10.04.2007

Dissent in 9th Circuit Insists Majority Erroneously Perpetuates a Split Re Credit for Pre-PDA Pregnancy Leave

Per Hulteen v. AT&T Corp., --- F.3d ----, 2007 WL 2332071 (9th Cir.(Cal.) Aug 17, 2007) (NO. 04-16087):

By concluding that Pallas v. Pacific Bell, 940 F.2d 1324 (9th Cir.1991), cert. denied, 502 U.S. 1050, 112 S.Ct. 916, 116 L.Ed.2d 815 (1992) , remains good law, the majority erroneously perpetuates a circuit split with the Sixth and the Seventh Circuits. FN1 I believe that Pallas was wrong then and is wrong now. Because this en banc court can and should overrule Pallas and follow the Seventh Circuit's well-reasoned decision in Ameritech Benefit Plan Committee v. Communication Workers of America, 220 F.3d 814 (7th Cir.), cert. denied, 531 U.S. 1127, 121 S.Ct. 883, 148 L.Ed.2d 791 (2000) , I must respectfully dissent from the majority's conclusion that the sex discrimination claims in this case are timely. FN2

. . .

As Judge Dumbauld lamented in his dissent to Pallas, we consider " 'a melancholy tale [o]f things done long ago, and ill-done.' " 940 F.2d at 1327 (Dumbauld, J., dissenting) (quoting John Ford, The Lover's Melancholy). Because Pallas invented a timely Title VII violation where the determination of benefits simply gave present effect to past, unchallenged acts, contrary to Supreme Court authority, it must be overruled. Because the majority today erroneously embraces Pallas and perpetuates a circuit split with the Sixth and Seventh Circuits, I must respectfully dissent.

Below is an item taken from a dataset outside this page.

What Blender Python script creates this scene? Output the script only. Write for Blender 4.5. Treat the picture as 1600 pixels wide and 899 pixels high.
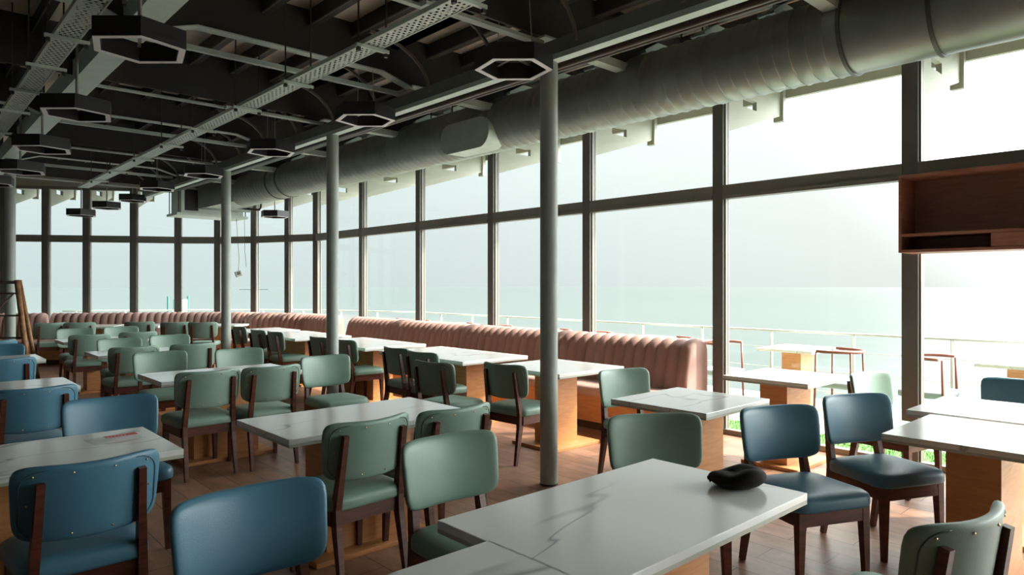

FN1. Compare Pallas, 940 F.2d at 1327, with Ameritech Benefit Plan Comm. v. Commc'n Workers of Am., 220 F.3d 814 (7th Cir.2000), and Leffman v. Sprint Corp., 481 F.3d 428, 433 (6th Cir.2007). No circuit has followed our decision in Pallas.

FN2. The majority devotes considerable attention to whether intervening Supreme Court authority is "clearly irreconcilable" with our prior decision in Pallas. Ante, at 10037-43. That standard governs whether a three-judge panel of our court is free to reexamine the holding of prior circuit precedent. See Miller v. Gammie, 335 F.3d 889, 900 (9th Cir.2003) (en banc). Here, of course, we sit as an en banc court. If Pallas is wrongly decided, we are free to overrule it even if subsequent authorities are not "clearly irreconcilable." See id. at 902 (O'Scannlain, J., concurring in part) ("The en banc court, however, is unencumbered by any obligation to follow the decision of a three-judge panel, and therefore is free to do what ... [a] panel could not."); see also Robbins v. Carey, 481 F.3d 1143, 1149 n. 3 (9th Cir.2007) ( "Ordinarily, panels cannot overrule a circuit precedent; that power is reserved to the circuit court sitting en banc."). I turn directly to that inquiry.